12. Though we have held the same could not have been sold in auction, yet equities are to be worked out. Regard being had to the fact that the respondent-purchaser has deposited Rs. 13.20 lacs between 28.8.2008 to 22.9.2009 and thus the amount is with the Bank for almost more than one year and 10 months and thereafter there had been challenge to the order in the writ petition and after dismissal of the writ petition the present L.P.A has been filed in quite promptitude and that the amount of the respondent-purchaser was blocked, it will be obligatory on the part of the appellant to compensate the respondent-purchaser at least by way of payment of interest at the Bank rate. We are disposed to think that if a sum of Rs. 17 lacs is paid to the auction-purchaser, it would subserve the cause of justice and house of the appellant shall be saved and, accordingly it is directed that the appellant shall deposit a sum of Rs. 17 lacs within a period of four weeks from today in the Bank. After such deposit, the Bank shall hand it over to the purchaser by way of a Bank draft. The same shall be sent by registered post with acknowledgement due. Thereafter the appellant shall deposit a further sum of Rs. 32 lacs within a period of two years; sum of Rs. 16 lacs by 25th March, 2011 and further sum of Rs. 16 lacs by 25th March, 2012. Needless to say pro-rata interest shall accrue in favour of the Bank for the said period.

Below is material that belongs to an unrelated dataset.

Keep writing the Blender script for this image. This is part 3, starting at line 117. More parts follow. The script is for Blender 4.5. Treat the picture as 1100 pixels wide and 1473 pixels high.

13. After the amount is paid to the purchaser, it would be the duty of the Recovery Officer to hand over the possession to the appellant.
14. Be it clarified, unless Rs. 17 lacs is paid to the auction-purchaser the Recovery Officer shall not pass any order with regard to delivery of possession and if at any point of time the appellant would commit any kind of default, it is open to the Bank to proceed in accordance with the law.
15. It is hereby made clear that no extension shall be granted under any circumstances for payment of the amount.
16. The appeal is allowed to the extent indicated above and the order passed by the learned single Judge is set aside and the writ petition is allowed on above terms without any order as to costs.